Folk Performances and Forms of Public Memory  
Indira Chowdhury (Srishti School of Art, Design and Technology)

Paper short abstract:

Taking as a starting point a folk song by a Patachitrakar (a folk singer and scroll-painter who performs the story by singing and pointing to the scroll), this paper will look at the ways in which historical memory is represented in such traditional and "timeless forms. I argue that we can only understand these forms of memory if we recognize the active and living intersection between ancient and modern worlds.

Paper long abstract:

This paper will explore the creative ways in which we might examine the self-understanding of performers from a performance tradition called "Pata-Chitra" from Bengal in India. The performers known as "Pata-Chitrakars" who traditionally paint stories on a scroll, compose the narrative to a traditional tune and sing as they unfold their scrolls. In the past, these singers played the role of entertainers in villages. With the coming of the cinema, later, Television, they no longer play that role. In more recent times, one sees them compose narratives out of recent events - chosen from newspapers or the Television - such as the Tsunami and 9/11. In what ways, the paper asks can we build a theory of oral history that would be complex enough to understand the relationship between, tradition, memory and history in the formation of identity. And how do we understand the engagement of such a community with historical events that seem at first sight remote from their lives?

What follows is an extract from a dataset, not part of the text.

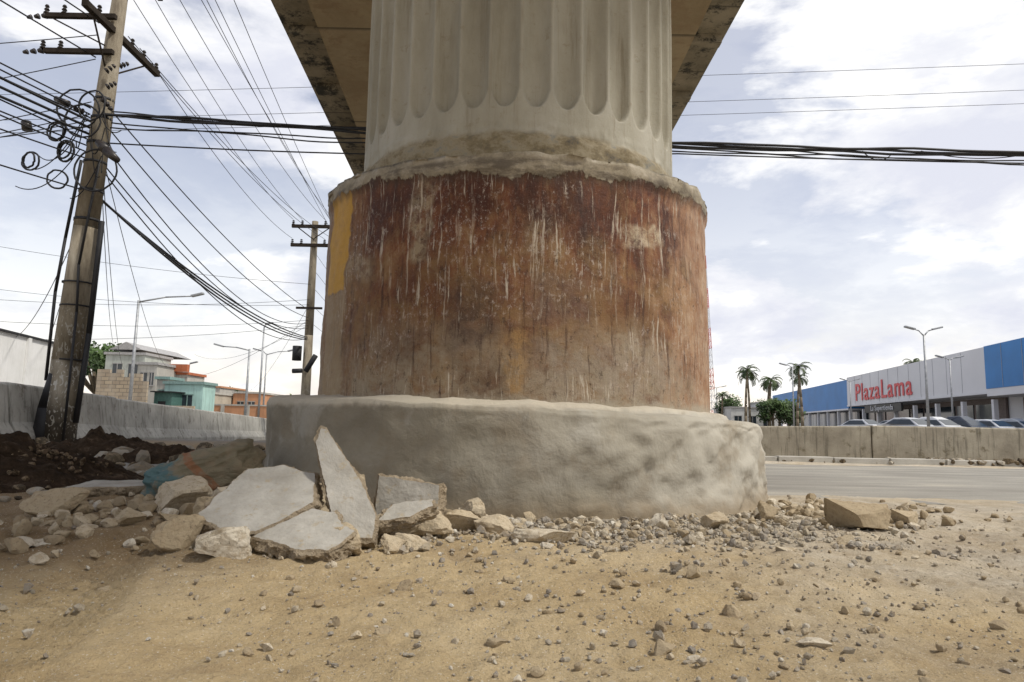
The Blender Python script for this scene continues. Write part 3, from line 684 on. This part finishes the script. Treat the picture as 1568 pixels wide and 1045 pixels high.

The paper suggests that oral history has to necessarily take into account the complex ways in which oral traditions relate to historical time especially when trying to record oral histories with communities that are not literate and yet have other forms of historical memory. Not only would this enable us to understand the relationship between implicit knowledge and oral history it would also enable us to trace the complex relationship the folk singers have to their past - to their own individual life-stories and the stories of their community.